### Description of the task
Extract every line that contains the string "Blender".

'''

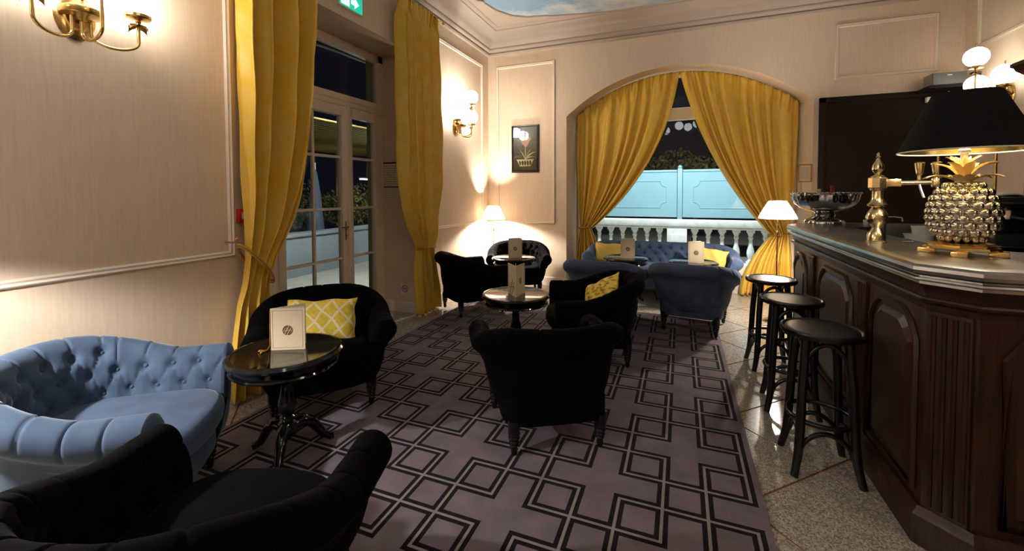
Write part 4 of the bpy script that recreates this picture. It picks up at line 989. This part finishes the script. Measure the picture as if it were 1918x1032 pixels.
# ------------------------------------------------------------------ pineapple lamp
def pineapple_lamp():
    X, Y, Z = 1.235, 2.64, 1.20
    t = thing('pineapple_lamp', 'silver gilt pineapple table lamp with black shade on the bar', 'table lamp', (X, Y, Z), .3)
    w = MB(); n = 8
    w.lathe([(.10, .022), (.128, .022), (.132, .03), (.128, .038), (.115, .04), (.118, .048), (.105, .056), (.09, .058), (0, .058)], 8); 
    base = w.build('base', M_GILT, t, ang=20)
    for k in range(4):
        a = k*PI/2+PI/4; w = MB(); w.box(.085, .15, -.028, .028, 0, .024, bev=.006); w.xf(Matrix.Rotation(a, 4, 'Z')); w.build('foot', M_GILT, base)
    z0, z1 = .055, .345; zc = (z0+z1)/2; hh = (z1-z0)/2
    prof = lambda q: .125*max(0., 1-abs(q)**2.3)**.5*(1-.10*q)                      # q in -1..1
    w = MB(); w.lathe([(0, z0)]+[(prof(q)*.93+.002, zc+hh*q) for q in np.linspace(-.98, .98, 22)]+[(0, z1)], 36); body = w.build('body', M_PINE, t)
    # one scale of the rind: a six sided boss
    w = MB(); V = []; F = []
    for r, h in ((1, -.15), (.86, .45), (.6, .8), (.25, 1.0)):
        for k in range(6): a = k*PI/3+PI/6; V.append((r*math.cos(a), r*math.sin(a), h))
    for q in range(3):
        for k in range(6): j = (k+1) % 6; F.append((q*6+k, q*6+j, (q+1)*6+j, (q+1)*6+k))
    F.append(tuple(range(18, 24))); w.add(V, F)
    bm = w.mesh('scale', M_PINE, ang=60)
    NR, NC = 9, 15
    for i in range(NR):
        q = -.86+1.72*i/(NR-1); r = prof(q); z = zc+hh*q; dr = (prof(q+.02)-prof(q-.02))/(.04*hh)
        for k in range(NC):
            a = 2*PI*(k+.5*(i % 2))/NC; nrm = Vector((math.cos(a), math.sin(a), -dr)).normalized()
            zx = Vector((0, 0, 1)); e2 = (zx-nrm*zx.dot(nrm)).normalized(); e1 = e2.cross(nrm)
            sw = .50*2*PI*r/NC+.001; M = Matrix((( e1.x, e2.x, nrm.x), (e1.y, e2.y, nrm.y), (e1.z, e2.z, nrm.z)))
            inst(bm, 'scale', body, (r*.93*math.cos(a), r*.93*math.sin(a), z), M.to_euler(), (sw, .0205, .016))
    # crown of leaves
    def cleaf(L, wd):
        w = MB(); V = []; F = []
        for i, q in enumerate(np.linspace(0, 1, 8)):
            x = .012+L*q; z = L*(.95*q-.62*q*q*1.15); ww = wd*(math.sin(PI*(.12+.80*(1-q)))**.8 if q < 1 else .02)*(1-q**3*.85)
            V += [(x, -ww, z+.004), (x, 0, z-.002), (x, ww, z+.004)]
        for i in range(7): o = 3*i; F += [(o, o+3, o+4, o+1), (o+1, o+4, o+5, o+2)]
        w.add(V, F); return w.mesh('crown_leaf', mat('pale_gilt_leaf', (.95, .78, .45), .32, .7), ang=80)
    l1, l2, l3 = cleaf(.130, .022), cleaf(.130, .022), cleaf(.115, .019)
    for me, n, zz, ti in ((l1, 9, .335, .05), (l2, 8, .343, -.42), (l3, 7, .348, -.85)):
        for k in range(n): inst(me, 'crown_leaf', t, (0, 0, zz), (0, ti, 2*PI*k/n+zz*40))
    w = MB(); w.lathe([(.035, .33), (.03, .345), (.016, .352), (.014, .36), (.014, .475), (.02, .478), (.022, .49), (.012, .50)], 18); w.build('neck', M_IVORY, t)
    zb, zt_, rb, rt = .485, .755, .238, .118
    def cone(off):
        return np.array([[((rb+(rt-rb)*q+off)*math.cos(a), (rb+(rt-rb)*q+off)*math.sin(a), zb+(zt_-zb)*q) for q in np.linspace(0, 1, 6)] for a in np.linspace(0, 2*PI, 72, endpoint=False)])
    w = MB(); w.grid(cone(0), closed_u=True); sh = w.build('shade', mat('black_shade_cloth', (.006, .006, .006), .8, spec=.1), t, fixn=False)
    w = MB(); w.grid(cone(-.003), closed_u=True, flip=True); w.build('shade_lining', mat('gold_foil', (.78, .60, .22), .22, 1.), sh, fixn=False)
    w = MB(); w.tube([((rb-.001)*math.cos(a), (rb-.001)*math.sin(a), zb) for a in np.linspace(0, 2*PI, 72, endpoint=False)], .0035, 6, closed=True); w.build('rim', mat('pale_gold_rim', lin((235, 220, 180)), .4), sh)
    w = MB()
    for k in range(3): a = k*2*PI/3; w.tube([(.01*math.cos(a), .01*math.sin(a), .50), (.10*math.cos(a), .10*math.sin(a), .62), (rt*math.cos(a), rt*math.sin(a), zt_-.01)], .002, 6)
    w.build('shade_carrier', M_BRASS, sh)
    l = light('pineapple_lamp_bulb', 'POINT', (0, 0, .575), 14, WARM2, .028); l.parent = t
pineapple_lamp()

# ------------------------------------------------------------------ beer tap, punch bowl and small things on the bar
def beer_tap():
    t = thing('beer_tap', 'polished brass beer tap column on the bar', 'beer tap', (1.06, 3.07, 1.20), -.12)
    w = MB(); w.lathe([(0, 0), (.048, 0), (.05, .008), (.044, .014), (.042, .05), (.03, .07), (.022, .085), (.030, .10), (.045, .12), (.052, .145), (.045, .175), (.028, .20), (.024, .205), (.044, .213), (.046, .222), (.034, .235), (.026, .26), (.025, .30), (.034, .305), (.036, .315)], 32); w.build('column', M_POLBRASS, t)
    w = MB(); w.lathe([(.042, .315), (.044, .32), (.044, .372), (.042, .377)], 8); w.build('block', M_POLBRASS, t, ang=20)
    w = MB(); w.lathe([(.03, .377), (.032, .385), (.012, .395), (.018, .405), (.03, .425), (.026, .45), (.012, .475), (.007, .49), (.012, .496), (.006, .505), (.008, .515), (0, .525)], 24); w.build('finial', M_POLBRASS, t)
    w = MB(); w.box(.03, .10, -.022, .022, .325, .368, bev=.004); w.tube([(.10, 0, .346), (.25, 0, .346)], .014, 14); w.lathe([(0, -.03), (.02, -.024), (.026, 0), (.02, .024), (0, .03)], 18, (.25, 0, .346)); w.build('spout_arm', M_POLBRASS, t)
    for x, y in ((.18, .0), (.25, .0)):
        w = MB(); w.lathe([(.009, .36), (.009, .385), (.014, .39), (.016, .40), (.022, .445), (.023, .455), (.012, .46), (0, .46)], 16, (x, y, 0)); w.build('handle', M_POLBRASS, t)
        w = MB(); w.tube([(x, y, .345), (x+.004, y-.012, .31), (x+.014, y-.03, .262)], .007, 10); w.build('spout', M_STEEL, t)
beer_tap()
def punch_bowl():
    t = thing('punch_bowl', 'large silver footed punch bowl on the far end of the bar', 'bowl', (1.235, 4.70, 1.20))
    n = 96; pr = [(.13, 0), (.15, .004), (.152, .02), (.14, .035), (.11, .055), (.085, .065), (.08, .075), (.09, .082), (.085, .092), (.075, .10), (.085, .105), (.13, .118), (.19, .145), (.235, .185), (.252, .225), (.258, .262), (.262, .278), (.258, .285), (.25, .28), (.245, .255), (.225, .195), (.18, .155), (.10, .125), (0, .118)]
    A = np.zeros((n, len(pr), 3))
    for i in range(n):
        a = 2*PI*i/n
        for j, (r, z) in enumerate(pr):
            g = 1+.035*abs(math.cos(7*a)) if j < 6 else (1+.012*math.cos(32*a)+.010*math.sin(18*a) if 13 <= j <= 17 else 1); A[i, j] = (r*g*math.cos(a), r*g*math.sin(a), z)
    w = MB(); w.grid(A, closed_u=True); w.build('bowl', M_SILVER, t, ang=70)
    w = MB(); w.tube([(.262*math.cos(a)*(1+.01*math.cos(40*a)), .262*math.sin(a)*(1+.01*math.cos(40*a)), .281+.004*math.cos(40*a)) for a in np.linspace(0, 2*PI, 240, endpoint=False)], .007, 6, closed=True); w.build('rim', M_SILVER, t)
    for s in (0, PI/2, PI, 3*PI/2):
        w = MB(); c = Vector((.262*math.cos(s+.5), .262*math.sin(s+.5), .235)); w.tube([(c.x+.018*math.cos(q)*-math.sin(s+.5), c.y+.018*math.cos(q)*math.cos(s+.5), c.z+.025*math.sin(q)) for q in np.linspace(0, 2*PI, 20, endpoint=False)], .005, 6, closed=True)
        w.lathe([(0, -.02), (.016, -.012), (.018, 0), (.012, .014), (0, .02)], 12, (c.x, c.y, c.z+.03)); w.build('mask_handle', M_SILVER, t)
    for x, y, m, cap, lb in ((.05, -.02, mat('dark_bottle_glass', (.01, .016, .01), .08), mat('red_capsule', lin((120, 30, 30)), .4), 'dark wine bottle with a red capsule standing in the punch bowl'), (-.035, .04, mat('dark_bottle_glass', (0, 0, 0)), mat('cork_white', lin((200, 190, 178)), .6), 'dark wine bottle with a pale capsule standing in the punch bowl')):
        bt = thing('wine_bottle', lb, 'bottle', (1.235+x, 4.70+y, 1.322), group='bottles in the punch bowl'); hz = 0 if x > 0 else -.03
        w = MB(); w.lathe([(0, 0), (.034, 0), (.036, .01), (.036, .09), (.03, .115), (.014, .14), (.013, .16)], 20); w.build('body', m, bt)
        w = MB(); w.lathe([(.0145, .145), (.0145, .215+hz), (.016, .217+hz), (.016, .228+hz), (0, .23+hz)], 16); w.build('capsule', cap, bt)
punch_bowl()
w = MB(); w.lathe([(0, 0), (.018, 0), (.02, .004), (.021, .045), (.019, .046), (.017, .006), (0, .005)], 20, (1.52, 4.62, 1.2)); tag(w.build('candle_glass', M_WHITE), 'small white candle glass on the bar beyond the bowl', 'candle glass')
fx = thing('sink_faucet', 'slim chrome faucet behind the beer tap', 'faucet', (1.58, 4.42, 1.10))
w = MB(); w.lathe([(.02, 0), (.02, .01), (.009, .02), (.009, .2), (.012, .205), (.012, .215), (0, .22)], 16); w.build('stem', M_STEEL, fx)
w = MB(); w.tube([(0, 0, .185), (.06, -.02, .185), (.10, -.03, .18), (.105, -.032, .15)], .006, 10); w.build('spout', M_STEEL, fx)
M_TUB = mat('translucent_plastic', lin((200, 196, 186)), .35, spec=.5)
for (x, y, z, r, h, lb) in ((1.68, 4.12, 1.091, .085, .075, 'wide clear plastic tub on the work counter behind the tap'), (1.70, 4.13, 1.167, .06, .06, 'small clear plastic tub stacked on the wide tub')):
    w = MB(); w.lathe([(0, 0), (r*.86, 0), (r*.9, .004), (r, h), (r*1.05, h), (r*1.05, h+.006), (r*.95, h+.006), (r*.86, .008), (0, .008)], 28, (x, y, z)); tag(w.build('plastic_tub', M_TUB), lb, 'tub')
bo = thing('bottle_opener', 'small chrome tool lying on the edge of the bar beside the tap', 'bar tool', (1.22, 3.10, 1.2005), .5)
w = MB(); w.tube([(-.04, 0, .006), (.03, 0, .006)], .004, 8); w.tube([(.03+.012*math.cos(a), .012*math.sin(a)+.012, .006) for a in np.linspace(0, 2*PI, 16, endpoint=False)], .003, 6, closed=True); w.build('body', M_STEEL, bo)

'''
'''

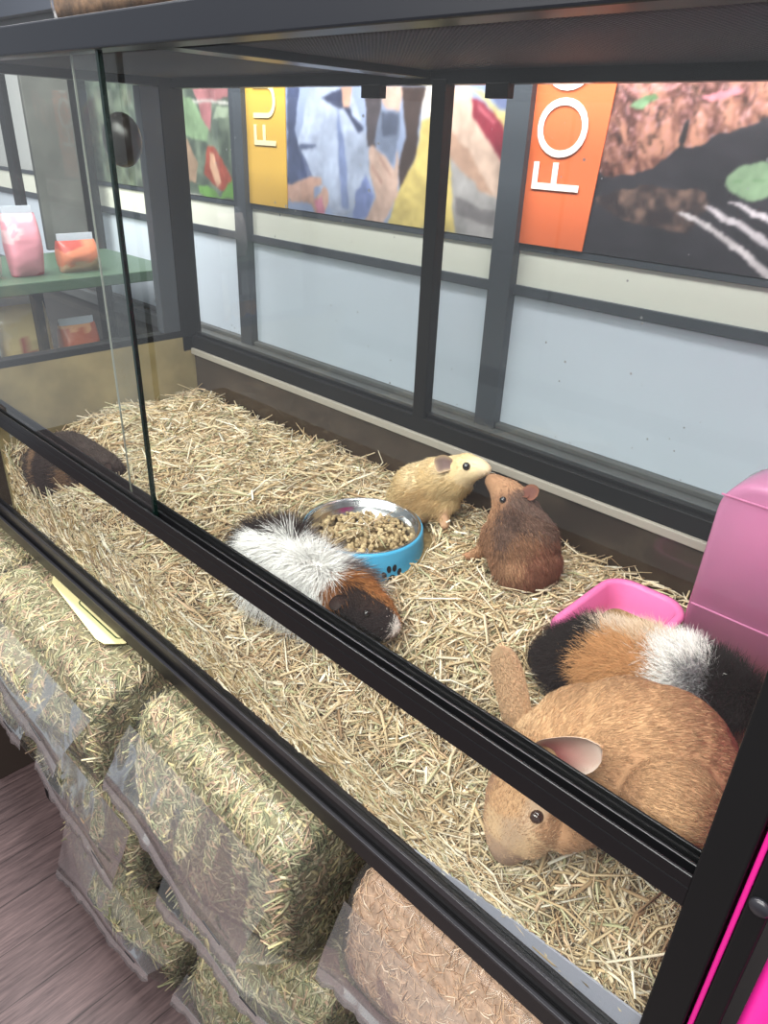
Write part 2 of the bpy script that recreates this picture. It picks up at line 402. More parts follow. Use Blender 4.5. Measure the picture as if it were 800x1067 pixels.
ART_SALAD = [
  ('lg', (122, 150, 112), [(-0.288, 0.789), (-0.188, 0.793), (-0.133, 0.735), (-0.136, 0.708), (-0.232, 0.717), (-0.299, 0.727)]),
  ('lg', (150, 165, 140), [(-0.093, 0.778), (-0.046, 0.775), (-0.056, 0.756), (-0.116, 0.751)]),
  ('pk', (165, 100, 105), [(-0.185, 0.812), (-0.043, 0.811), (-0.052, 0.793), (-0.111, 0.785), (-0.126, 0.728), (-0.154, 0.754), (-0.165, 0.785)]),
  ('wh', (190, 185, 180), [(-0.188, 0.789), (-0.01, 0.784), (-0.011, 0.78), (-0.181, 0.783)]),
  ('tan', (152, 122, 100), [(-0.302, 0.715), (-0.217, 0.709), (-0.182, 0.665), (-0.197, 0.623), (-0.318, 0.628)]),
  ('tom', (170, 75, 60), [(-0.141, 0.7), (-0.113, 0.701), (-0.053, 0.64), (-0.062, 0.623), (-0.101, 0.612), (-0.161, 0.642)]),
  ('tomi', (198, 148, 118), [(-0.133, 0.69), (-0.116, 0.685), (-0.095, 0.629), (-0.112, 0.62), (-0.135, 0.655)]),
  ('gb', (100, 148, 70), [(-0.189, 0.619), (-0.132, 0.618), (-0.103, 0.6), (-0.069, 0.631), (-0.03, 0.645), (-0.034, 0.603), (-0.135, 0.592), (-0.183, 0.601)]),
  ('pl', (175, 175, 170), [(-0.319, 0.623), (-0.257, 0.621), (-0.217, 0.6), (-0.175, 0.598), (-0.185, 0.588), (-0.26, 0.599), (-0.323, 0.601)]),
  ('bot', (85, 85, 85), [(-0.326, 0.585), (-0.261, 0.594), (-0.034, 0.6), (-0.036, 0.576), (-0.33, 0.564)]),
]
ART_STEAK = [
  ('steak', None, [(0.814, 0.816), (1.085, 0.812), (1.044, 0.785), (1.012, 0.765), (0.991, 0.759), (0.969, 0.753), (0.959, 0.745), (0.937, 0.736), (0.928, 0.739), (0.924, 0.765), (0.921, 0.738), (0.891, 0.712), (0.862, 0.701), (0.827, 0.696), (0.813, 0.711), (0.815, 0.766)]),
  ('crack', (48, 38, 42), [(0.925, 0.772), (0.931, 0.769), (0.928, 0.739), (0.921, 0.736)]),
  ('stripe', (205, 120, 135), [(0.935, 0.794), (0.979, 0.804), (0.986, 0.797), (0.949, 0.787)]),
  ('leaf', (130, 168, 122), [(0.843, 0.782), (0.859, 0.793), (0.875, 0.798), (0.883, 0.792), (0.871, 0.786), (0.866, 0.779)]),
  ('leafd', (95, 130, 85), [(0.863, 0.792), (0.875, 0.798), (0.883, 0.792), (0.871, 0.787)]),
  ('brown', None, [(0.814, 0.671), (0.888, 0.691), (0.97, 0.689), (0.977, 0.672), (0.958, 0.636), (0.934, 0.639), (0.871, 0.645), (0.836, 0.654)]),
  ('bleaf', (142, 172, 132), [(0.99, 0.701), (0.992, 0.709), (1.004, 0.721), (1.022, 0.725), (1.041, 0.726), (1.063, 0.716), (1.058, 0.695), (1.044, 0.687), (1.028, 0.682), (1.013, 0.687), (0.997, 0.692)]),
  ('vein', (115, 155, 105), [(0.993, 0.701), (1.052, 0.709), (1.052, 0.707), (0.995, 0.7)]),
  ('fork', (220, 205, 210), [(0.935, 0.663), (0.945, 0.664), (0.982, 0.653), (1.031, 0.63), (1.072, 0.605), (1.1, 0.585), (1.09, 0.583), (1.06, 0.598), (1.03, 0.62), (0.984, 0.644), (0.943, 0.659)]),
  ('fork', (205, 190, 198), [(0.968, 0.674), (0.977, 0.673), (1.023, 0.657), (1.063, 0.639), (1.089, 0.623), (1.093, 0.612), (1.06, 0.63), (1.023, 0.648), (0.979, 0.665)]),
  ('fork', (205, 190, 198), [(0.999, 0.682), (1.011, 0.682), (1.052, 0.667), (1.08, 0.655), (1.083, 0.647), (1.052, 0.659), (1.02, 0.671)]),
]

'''
'''

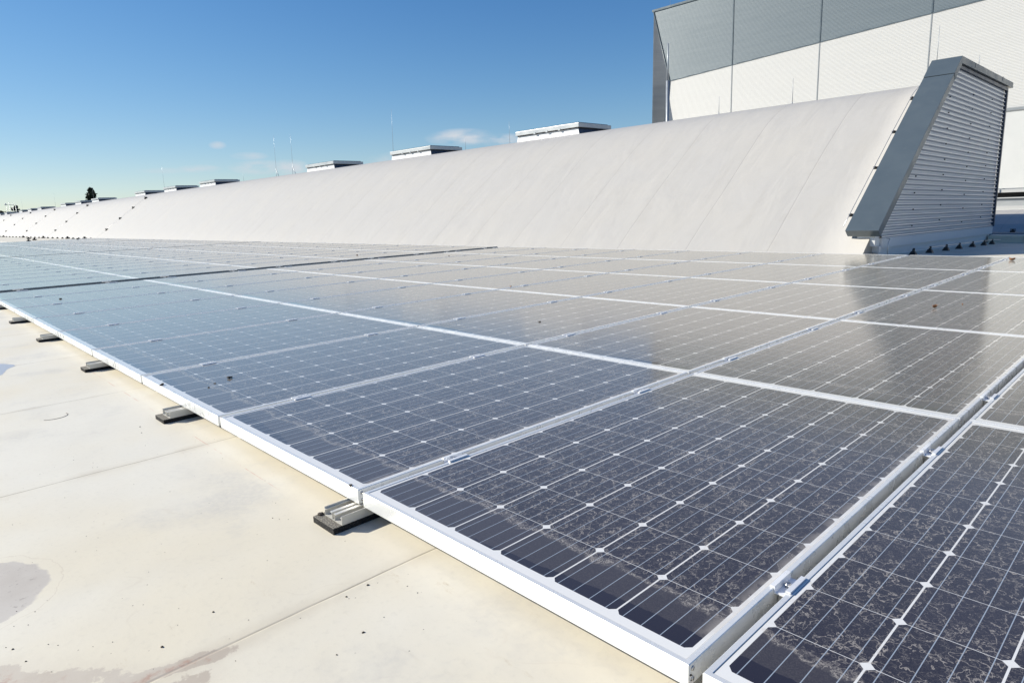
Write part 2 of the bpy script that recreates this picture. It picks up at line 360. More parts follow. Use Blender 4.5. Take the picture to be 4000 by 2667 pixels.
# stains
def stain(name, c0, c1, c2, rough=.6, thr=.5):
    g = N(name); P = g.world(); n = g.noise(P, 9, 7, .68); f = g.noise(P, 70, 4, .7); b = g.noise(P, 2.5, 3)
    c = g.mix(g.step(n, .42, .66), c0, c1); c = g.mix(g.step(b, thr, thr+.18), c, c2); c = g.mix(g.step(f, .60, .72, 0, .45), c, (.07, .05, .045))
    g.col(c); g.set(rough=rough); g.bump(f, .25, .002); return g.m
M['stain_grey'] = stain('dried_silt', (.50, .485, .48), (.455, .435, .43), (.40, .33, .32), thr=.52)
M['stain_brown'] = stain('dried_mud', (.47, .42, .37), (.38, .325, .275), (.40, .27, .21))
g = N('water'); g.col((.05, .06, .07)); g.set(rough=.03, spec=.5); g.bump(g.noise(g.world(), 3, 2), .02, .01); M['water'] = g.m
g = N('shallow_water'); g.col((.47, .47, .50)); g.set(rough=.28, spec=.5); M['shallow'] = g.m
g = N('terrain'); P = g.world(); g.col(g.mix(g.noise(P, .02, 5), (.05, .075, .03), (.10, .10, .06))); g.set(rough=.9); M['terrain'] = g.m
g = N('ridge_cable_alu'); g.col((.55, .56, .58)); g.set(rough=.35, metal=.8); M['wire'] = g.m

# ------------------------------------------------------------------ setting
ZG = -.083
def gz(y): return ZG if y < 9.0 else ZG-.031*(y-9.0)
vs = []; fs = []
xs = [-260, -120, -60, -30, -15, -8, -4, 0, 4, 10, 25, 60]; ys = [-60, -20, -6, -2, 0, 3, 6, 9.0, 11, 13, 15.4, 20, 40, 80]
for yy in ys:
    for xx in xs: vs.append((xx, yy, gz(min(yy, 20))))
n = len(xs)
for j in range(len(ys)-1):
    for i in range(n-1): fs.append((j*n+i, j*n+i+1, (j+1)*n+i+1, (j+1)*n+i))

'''

### Output of the exercise
Write part 2 of the bpy script that recreates this picture. It picks up at line 402. More parts follow. Use Blender 4.5. Measure the picture as if it were 800x1067 pixels.
Write part 2 of the bpy script that recreates this picture. It picks up at line 360. More parts follow. Use Blender 4.5. Take the picture to be 4000 by 2667 pixels.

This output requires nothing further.